Mineração em terra indígena ameaça grandes e pequenos rios na Amazônia
Cientistas pedem ao Congresso Nacional a rejeição do projeto de lei que permite a mineração em terras indígenas
Publicado 24/02/2020 09:02 | Editado 24/02/2020 12:51
Em nota conjunta com a Sociedade Brasileira para o Progresso da Ciência (SBPC), cientistas do Instituto Nacional de Pesquisa da Amazônia (Inpa) pedem ao Congresso Nacional a rejeição do projeto de lei 191/2020 que permite a mineração, garimpo, hidrelétricas, agricultura e exploração de petróleo e gás natural em terras indígenas.
No documento, eles explicam que não há interesse do governo do presidente Jair Bolsonaro de regular com devido cuidado esse tipo de atividade na Amazônia. Os povos indígenas ficariam sujeitos “às vontades de empresas e organizações privadas”.
O maior exemplo disso é o desmonte e militarização dos órgãos ambientais e indigenistas como Instituto Chico Mendes de Conservação da Biodiversidade (ICMBio), Instituto Brasileiro do Meio Ambiente e dos Recursos Naturais Renováveis (IBAMA) e Fundação Nacional do Índio (FUNAI).
O projeto também é uma ameaça aos grandes e pequenos rios da região por causa da contaminação pelo mercúrio. As áreas de várzea, onde são praticadas a agricultura que abastece os estados da Amazônia, seriam prejudicadas.
Além contaminação da água e do solo, com consequências negativas para o abastecimento humano e agricultura, os rejeitos de mineração ainda têm potencial para afetar a navegabilidade dos rios.
A preocupação dos cientistas é que já é difícil a navegação na seca amazônica. Com a contaminação, seria criada mais uma barreira para o escoamento de produtos e deslocamento de pessoas que dependem do transporte fluvial.
“Ficou claro ainda que a legalização destas atividades não possui garantias de segurança efetiva e a ocorrência de catástrofes ambientais é iminente, como já observados nos crimes ocorridos em Mariana (MG), Barcarena (PA) e Brumadinho (MG)”, acusa a nota.
Insustentável
Segundo o documento, os geólogos presentes no debate “Mineração na Amazônia”, realizado no último dia 7, no Inpa, não conseguiram citar um único exemplo de atividade minerária sustentável, que não destrua a biodiversidade local ou que consiga restaurá-la pós-lavra.

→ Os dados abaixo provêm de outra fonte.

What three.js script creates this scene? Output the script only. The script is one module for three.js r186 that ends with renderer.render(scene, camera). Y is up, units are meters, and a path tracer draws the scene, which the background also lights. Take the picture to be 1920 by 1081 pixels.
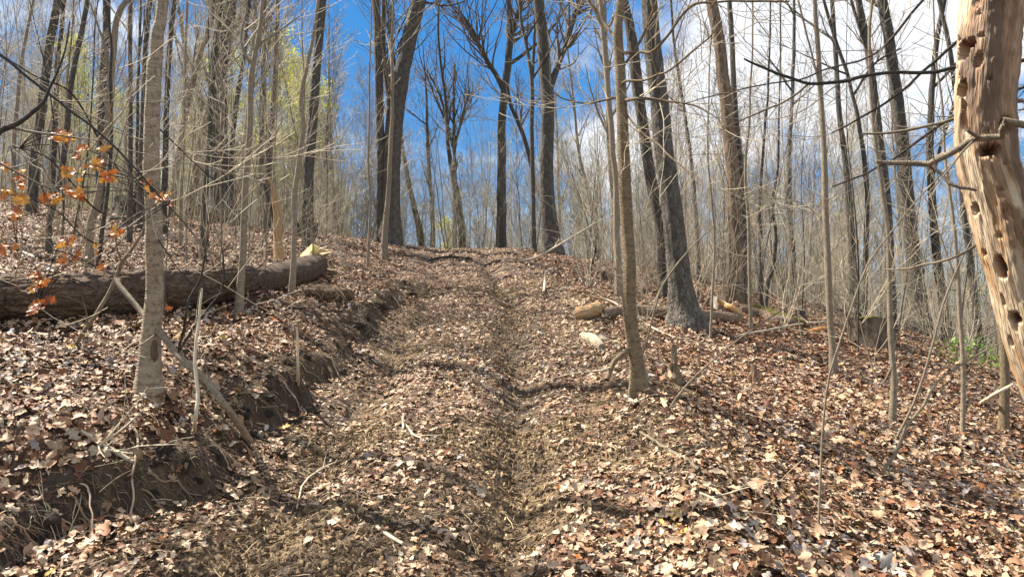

“Conforme registrado na literatura científica, as atividades minerárias criam pouco ou nenhum desenvolvimento econômico e social local, concentrando renda entre os investidores do empreendimento e aumentando mazelas sociais ao restante da cadeia, como danos à saúde da população até a presença de trabalho análogo à escravidão, perpassando também por questões fundiárias, aumento da violência e crescimento desordenado da população”, diz a nota.
Além disso, eles dizem que a aplicação de royalties advindos deste tipo de atividade não tem propiciado desenvolvimento econômico ou social aos municípios e, citam como exemplo, a exploração de gás no município de Coari (AM), ou do ferro em Carajás (PA).
No documento são feitas as seguintes considerações e recomendações:
– Pautar propostas de mineração na Amazônia, em especial em terras indígenas, é um ato de violência contra a natureza e contra o povo da Amazônia.
– Viabilizar empreendimentos de extração de minério em nada garante o desenvolvimento socioeconômico regional, não existindo exemplos de atividades minerárias que foram desenvolvidas de forma sustentável em nenhum lugar do mundo, sobretudo considerando o atual desmonte ambiental, seria inviável garantir fiscalizações adequadas para coibir abusos da inciativa privada.
– Que o PL 191/2020 é inconstitucional, pois fere a Convenção 169 da Organização Internacional do Trabalho (OIT) ratificada com o Decreto nº 5.051, de 19 de abril de 2004 que estabelece o direito a consulta prévia, livre, de boa fé e informada dos povos indígenas e tribais que possam ser impactados por qualquer empreendimento.
– Que as propostas de liberação de mineração e garimpo na Amazônia, inclusive em terras indígenas, sejam vetadas pelo risco que representam e pela inexistência de segurança para resguardar os grandes e pequenos rios, as comunidades ribeirinhas, as indígenas e as áreas de várzea, onde é praticada a agricultura que abastece os estados da Amazônia.
– A interferência do Ministério Público Federal (MPF), da Ordem dos Advogados do Brasil (OAB) e do Congresso Nacional para rejeitar este PL e impedir o etnocídio e ecocídio programado por esta e outras proposituras sobre Amazônia e seus habitantes, em especial os povos indígenas, e a entrega do patrimônio ambiental do Brasil à iniciativa privada.
– O cumprimento da Convenção 169 da OIT e do decreto Decreto nº 5.051, de 19 de abril de 2004.